Depuis 6h du matin, le " Seigneur des Miracles ", se promène à travers les rues du centre historique de la ville. Il est parti du Sanctuaire de las Nazarenas en direction de la cathédrale. On dit que cette image du Christ fut peinte au 17 e siècle par Pedro Dalcon, un esclave angolais. On le surnomme el Cristo moreno, le Christ noir, puisqu'il était principalement adoré par la population africaine du Pérou, issue de l'esclavage.

La majorité des gens s'entasse à l'ombre. Il faut dire que le soleil tape fort à Lima. Parfait timing : la procession est au coin de la rue. Je me plante devant la cathédrale, agréablement surprise de voir que la Plaza n'est pas aussi bondée que sur les photos. Mais lorsque je me retournerai, 5 minutes plus tard, un océan humain se tiendra derrière moi.

La procession arrive dans un nuage d'encens, avec les fidèles vêtus de leur habit traditionnel mauve, caractéristique de la dévotion au Señor de los Milagros.

Plus le cortège s'approche, moins je comprends le chaos entre les chants d'église préenregistrés, et la musique des instruments à vent, à la fois languissante et joyeuse. Pendant un instant, par réflexe bien nord-américain, je me demande à quoi peut bien servir d'avoir deux musiques complètement différentes, un peu comme deux postes de radio mis à plein volume. Mais au Pérou, on est au pays de celui qui criera le plus fort pour se faire entendre. Pas par méchanceté, mais par simple habitude.
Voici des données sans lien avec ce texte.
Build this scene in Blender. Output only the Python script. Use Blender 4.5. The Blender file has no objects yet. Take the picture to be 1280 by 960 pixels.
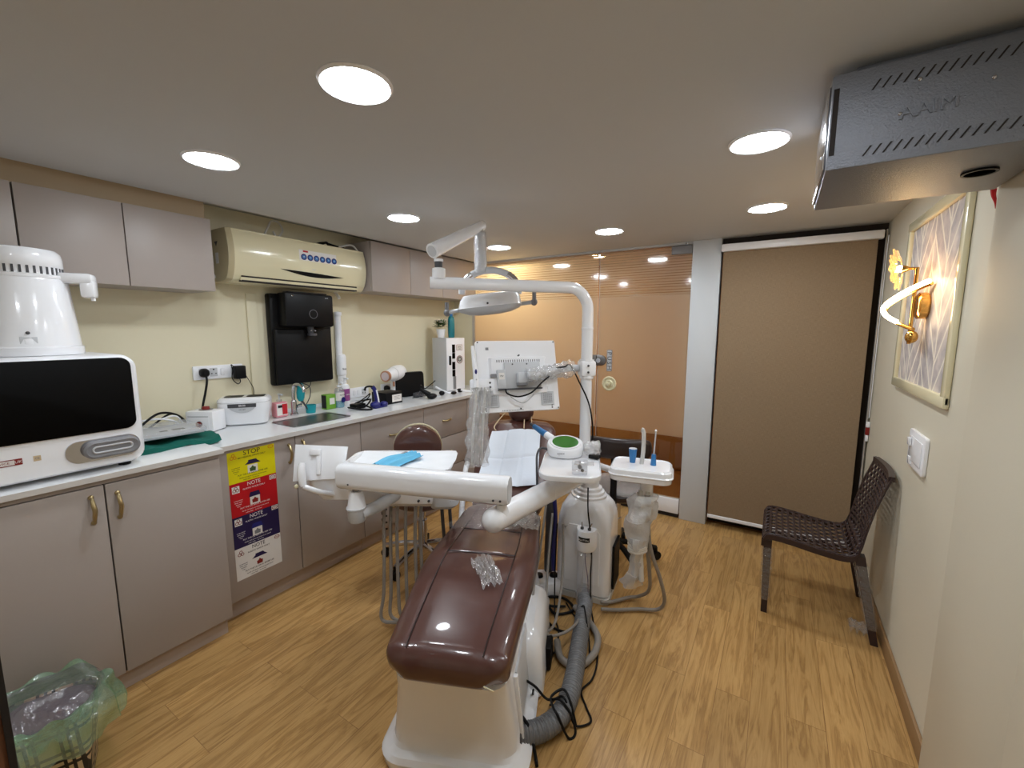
import bpy, bmesh, math, random
from mathutils import Vector as V, Matrix as MX, noise as NZ
random.seed(7)
SC=bpy.context.scene; COL=SC.collection
R=math.radians; PI=math.pi
# ------------------------------------------------------------------ materials
def mat(name,col,rough=.5,metal=0,coat=0,bump=0,bscale=60,emit=None,estr=0,trans=0,ior=1.45,var=0,vscale=8,spec=.5):
    m=bpy.data.materials.new(name); m.use_nodes=True; nt=m.node_tree; b=nt.nodes['Principled BSDF']
    c=(*col,1); b.inputs['Base Color'].default_value=c; b.inputs['Roughness'].default_value=rough
    b.inputs['Metallic'].default_value=metal; b.inputs['Coat Weight'].default_value=coat; b.inputs['Coat Roughness'].default_value=.05
    b.inputs['IOR'].default_value=ior; b.inputs['Specular IOR Level'].default_value=spec; b.inputs['Transmission Weight'].default_value=trans
    if emit: b.inputs['Emission Color'].default_value=(*emit,1); b.inputs['Emission Strength'].default_value=estr
    if bump or var:
        tc=nt.nodes.new('ShaderNodeTexCoord')
        if bump:
            n=nt.nodes.new('ShaderNodeTexNoise'); n.inputs['Scale'].default_value=bscale; n.inputs['Detail'].default_value=4
            nt.links.new(tc.outputs['Object'],n.inputs['Vector'])
            bp=nt.nodes.new('ShaderNodeBump'); bp.inputs['Strength'].default_value=bump; bp.inputs['Distance'].default_value=.004
            nt.links.new(n.outputs['Fac'],bp.inputs['Height']); nt.links.new(bp.outputs['Normal'],b.inputs['Normal'])
        if var:
            n=nt.nodes.new('ShaderNodeTexNoise'); n.inputs['Scale'].default_value=vscale; n.inputs['Detail'].default_value=3
            nt.links.new(tc.outputs['Object'],n.inputs['Vector'])
            mx=nt.nodes.new('ShaderNodeMix'); mx.data_type='RGBA'
            mx.inputs['A'].default_value=tuple(v*(1-var) for v in col)+(1,); mx.inputs['B'].default_value=tuple(min(1,v*(1+var)) for v in col)+(1,)
            nt.links.new(n.outputs['Fac'],mx.inputs['Factor']); nt.links.new(mx.outputs['Result'],b.inputs['Base Color'])
    return m
def S(r,g,b):            # sRGB 0-255 -> linear
    f=lambda c:(c/255/12.92) if c<=10 else ((c/255+.055)/1.055)**2.4
    return (f(r),f(g),f(b))
def nodes(name):
    m=bpy.data.materials.new(name); m.use_nodes=True; nt=m.node_tree; nt.nodes.clear()
    o=nt.nodes.new('ShaderNodeOutputMaterial'); return m,nt,o,(lambda t:nt.nodes.new(t)),(lambda a,b:nt.links.new(a,b))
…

Innocemment, lorsque le monsieur à mes côtés tend la main, je crois qu'il salue un ami au loin. Puis, plusieurs commencent à saluer dans la même direction, pour attirer l'attention du Saint en leur direction je suppose. Certains pleurent d'émotion, d'autres se donnent des tapes d'amitié dans le dos. On sort les smartphones et les tablettes, on prend des photos pour Facebook. " Pa'l Face ", comme ils disent ici. Comme quoi, on peut être de son temps et suivre un culte qui a plus de 2000 ans.
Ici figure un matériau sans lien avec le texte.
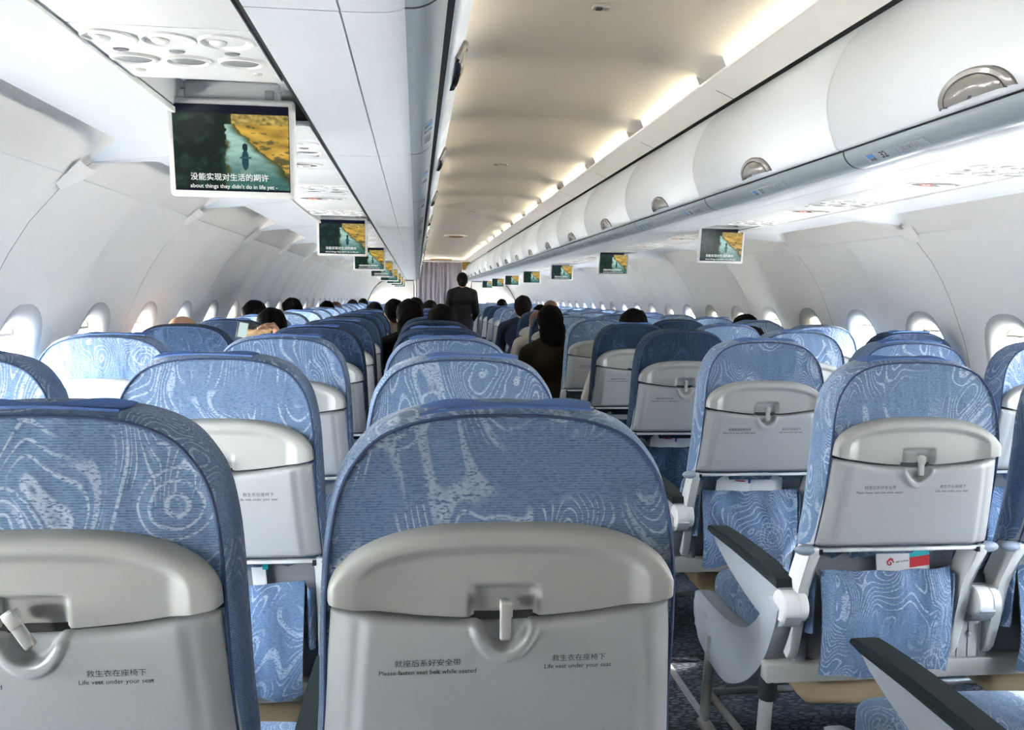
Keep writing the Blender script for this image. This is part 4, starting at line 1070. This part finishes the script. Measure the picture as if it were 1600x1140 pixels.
def top_mesh(pose, mt):
    P = POSES[pose]; m = MB()
    m.sphere(P['pelvis'], (0.172, 0.122, 0.10), 18); m.sphere(lerp(P['pelvis'], P['chest'], 0.5), (0.152, 0.112, 0.18), 18); m.sphere(P['chest'], (0.172, 0.116, 0.16), 18)
    cap(m, lerp(P['chest'], P['neck'], 0.5), lerp(P['chest'], P['neck'], 0.92), 0.085, 0.064)
    for s in (-1, 1):
        sh, el, wr = (mirror(P[k], s) for k in ('sh', 'el', 'wr'))
        cap(m, lerp(P['neck'], sh, 0.25), sh, 0.066, 0.062); cap(m, sh, el, 0.062, 0.050); cap(m, el, lerp(el, wr, 0.93), 0.050, 0.036)
    if pose == 'standing':
        cap(m, P['pelvis'], (0, 0, 0.80), 0.15, 0.165)
    return remesh(m, 'jacket', mt, 0.012, 4)
def bottom_mesh(pose, mt):
    P = POSES[pose]; m = MB(); m.sphere(P['pelvis'], (0.165, 0.118, 0.11), 18)
    for s in (-1, 1):
        hip, kn, an = (mirror(P[k], s) for k in ('hip', 'knee', 'ank'))
        cap(m, hip, kn, 0.090, 0.064); cap(m, kn, lerp(kn, an, 0.95), 0.064, 0.050)
    return remesh(m, 'trousers', mt, 0.014, 3)
def shoe_mesh(pose):
    P = POSES[pose]; out = []
    for s in (-1, 1):
        m = MB(); an = mirror(P['ank'], s)
        cap(m, (an[0], an[1]-0.03, 0.045), (an[0], an[1]+0.03, 0.06), 0.042, 0.040); cap(m, (an[0], an[1]-0.03, 0.043), (an[0], an[1]+0.17, 0.036), 0.042, 0.035)
        out.append(remesh(m, 'shoe', M_black, 0.010, 3))
    return out
def hair_mesh(pose, style, mt):
    P = POSES[pose]; m = MB(); H = Vector(P['head'])
    if style == 'short':
        m.sphere(H+Vector((0, -0.018, 0.030)), (0.086, 0.100, 0.098), 22); m.sphere(H+Vector((0, -0.055, -0.005)), (0.074, 0.055, 0.075), 18)
    elif style == 'bun':
        m.sphere(H+Vector((0, -0.018, 0.030)), (0.085, 0.100, 0.098), 22); m.sphere(H+Vector((0, -0.055, -0.015)), (0.072, 0.052, 0.075), 18); m.sphere(H+Vector((0, -0.115, -0.030)), (0.042, 0.035, 0.040), 16)
    elif style == 'long':
        m.sphere(H+Vector((0, -0.018, 0.030)), (0.090, 0.102, 0.100), 22); m.sphere(H+Vector((0, -0.050, -0.06)), (0.092, 0.065, 0.13), 20); m.sphere(H+Vector((0, -0.06, -0.16)), (0.070, 0.048, 0.09), 18)
    o = remesh(m, 'hair', mt, 0.008, 2)
    ns = [v.normal.copy() for v in o.vertices]
    for v, n_ in zip(o.vertices, ns):
        q = v.co; v.co = q + n_*(0.0045*noise.noise(Vector((q.x*60, q.y*60, q.z*18))) + 0.004*noise.noise(q*22))
    return o
_pc = {}
def person(x, y, pose, hair, topm, label, scale=1.0, rot=0.0, lean=(0, 0), hairm=None, group='seated passengers'):
    t = thing('person', (x, y, 0), label, 'person', group, rot=(lean[0], lean[1], rot)); t.scale = (scale, scale, scale)
    k = pose
    if k not in _pc: _pc[k] = (body_mesh(pose), top_mesh(pose, M_black), bottom_mesh(pose, M_navy), shoe_mesh(pose))
    B, T, Q, S = _pc[k]
    link('body', B, t)
    o = link('jacket', T, t); o.material_slots[0].link = 'OBJECT'; o.material_slots[0].material = topm
    link('trousers', Q, t)
    for s_ in S: link('shoe', s_, t)
    if hair:
        hk = (pose, hair)
        if hk not in _pc: _pc[hk] = hair_mesh(pose, hair, M_hair)
        h = link('hair', _pc[hk], t); h.material_slots[0].link = 'OBJECT'; h.material_slots[0].material = hairm or M_hair
    return t
def rowy(r): return Y1 + PITCH_R*(r-1)
# (x, row, head-top z, hair, top, label, rot, lean)
PEOPLE = [
 (-1.50, 4, 1.180, None, M_grey, 'person with a bald head in the left window seat, filming with a phone', 0, (0, -0.075), None),
 (-1.37, 5, 1.205, 'short', M_black, 'person with flat dark hair leaning inboard in the left window seat, fifth row', 0.3, (0, 0.0), None),
 (-1.50, 6, 1.24, 'short', M_black, 'person with round black hair by the left windows, sixth row', 0, (0, -0.08), None),
 (-1.50, 8, 1.25, 'long', M_black, 'person with peaked black hair by the left windows, eighth row from the camera', 0, (0, -0.09), None),
 (-1.50, 10, 1.215, 'short', M_navy, 'person with black hair by the left windows, tenth row from the camera', 0, (0, 0), None),
 (-1.49, 11, 1.20, 'short', M_grey, 'person with brown hair by the left windows, eleventh row from the camera', 0, (0, 0), M_hairb),
 (-1.49, 14, 1.215, 'short', M_black, 'person in the fourteenth row, head just above the left window seat', 0, (0, 0), None),
 (-1.45, 16, 1.225, 'short', M_black, 'person in the sixteenth row, head just above the left window seat', 0, (0, 0), None),
 (-0.99, 9, 1.215, 'short', M_cream, 'person with dark brown hair in the left middle seat, ninth row from the camera', 0, (0, 0), None),
 (-0.80, 8, 1.250, 'short', M_cream, 'person in a pale top with black hair by the left aisle seats, eighth row', 0.2, (0, 0), None),
 (-0.66, 6, 1.255, 'long', M_black, 'person with wide black hair leaning in the left aisle seat, sixth row from the camera', 0.2, (0, 0), None),
 (-0.62, 9, 1.262, 'short', M_black, 'person with black hair showing above the leaning person, left aisle side', 0, (0, 0), None),
 (-0.47, 10, 1.235, 'short', M_navy, 'person with black hair just left of the standing attendant', 0, (0, 0), None),
 (-0.475, 5, 1.235, 'short', M_black, 'person with rounded dark hair in the left aisle seat, fifth row from the camera', 0, (0, 0), None),
 (0.68, 15, 1.25, 'short', M_navy, 'person with black hair far along the right aisle seats, nearest the curtain', 0, (0, 0), None),
 (0.385, 9, 1.295, 'short', M_navy, 'person with greying short hair leaning into the aisle on the right', -0.2, (0, 0), None),
 (0.40, 8, 1.165, 'short', M_cream, 'person with light brown hair low in the right aisle seat, eighth row', 0, (0, 0), M_hairb),
 (0.66, 10, 1.205, 'short', M_black, 'person with black hair in the right aisle seat, tenth row from the camera', 0, (0, 0), None),
 (0.88, 11, 1.245, 'short', M_black, 'person with brown hair in the right middle seat, eleventh row', 0.4, (0, 0), M_hairb),
 (0.345, 6, 1.235, 'long', M_olive, 'person with long dark hair in a dark olive jacket leaning into the aisle', 0.1, (0, -0.10), None),
 (1.20, 8, 1.175, 'short', M_grey, 'person with dark hair low between the right seats, eighth row', 0, (0, 0), None),
 (0.565, 5, 1.225, 'short', M_cream, 'person with thick round black hair in the right aisle seat, fifth row', 0, (0, 0), None),
 (1.50, 6, 1.185, 'long', M_cream, 'person with black hair turned sideways by the right windows, sixth row', 1.2, (0, 0), None),
 (1.24, 5, 1.135, 'short', M_cream, 'person with black hair low in the right middle seat, fifth row', 0, (0, 0), None),
]
for x, r, zt, hr, tm, lb, rt, ln, hm in PEOPLE:
    sc_ = zt/(1.313 if hr else 1.30)
    person(x, rowy(r)+0.30, 'seated', hr, tm, lb, sc_, rt, ln, hm)
person(0.06, 12.5, 'standing', 'bun', M_black, 'person in a black jacket with dark hair tied back, standing in the aisle', 1.628/1.645, 0.0, (0, 0), None, None)
# phone held up between the seats, with the hand around it
t = thing('mobile_phone', (-1.335, 3.93, 1.100), 'mobile phone held sideways above the left seats, showing a bright picture', 'phone', rot=(math.radians(-8), math.radians(10), math.radians(6)))
m = MB(); m.box((0, 0, 0), (0.155, 0.008, 0.075), 0.003); m.build('case', M_dark, t)
m = MB(); m.grid(lambda u, v: (-0.070+0.14*u, -0.0045, -0.033+0.066*v), 24, 12)
me = m.data('phone_display', M_screen, smooth=False, normals=False); ca = me.color_attributes.new('Col', 'FLOAT_COLOR', 'POINT')
for i, v in enumerate(me.vertices):
    x, z = v.co.x, v.co.z; n = noise.noise(Vector((x*40, z*60, 1)))
    ca.data[i].color = (0.55, 0.70, 0.68, 1) if x < -0.035 else ((0.02, 0.02, 0.02, 1) if z > 0.012+0.2*x else (0.6+0.4*n, 0.42+0.4*n, 0.22+0.3*n, 1))
link('display', me, t)
m = MB(); hand(m, (0.10, 0.03, -0.075), (-0.35, -0.12, 0.9), 1, (0.2, 1, 0.1), 0.9); cap(m, (0.10, 0.03, -0.075), (0.02, -0.05, -0.24), 0.024, 0.034)
for x in (0.045, 0.06): cap(m, (x, -0.012, 0.022), (x+0.01, -0.012, 0.036), 0.008, 0.008)
hd = link('raised_hand', remesh(m, 'raised_hand', M_skin, 0.004, 3, 0.5), None, loc=(-1.335, 3.93, 1.100))
tag(hd, 'hand with curled fingers gripping the raised phone above the left seats', 'hand')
Le cortège s'arrête devant la cathédrale et dépose l'image sainte. On est tassés comme des sardines. Tout le monde essaie de s'approcher alors qu'il n'y a pas de place. La dame à côté de moi me plante constamment le parapluie au-dessus de l'oreille. Il faut dire que je fais une tête de plus qu'elle, mais je commence en avoir marre. Une autre, derrière moi, me pousse. Par réflexe, je me dis qu'elle doit avoir l'intention de piocher dans mon sac à dos et je le place devant moi. Puis je me rappelle qu'il est vide. La pauvre, elle ne sait pas que la gringa devant elle n'est pas aussi perdue qu'elle en a l'air. Au mieux, elle trouvera un vieux kleenex, glorieux témoin de mes allergies constantes à Lima.

Puis le cortège reprend son chemin pour entrer dans la cathédrale. Pour moi, ce sera l'occasion de m'éloigner de la foule et profiter des rues encore vides. Ce n'est qu'une question de minutes avant que le centre de Lima se remplisse à nouveau.

La principale célébration du Señor de los Milagros se tient en octobre. C'est la plus grande célébration catholique du Pérou et une des plus grandes processions du monde. À ce moment-là, c'est une véritable marée humaine mauve qui déferle dans les rues. Une célébration à ne pas manquer si vous êtes à Lima!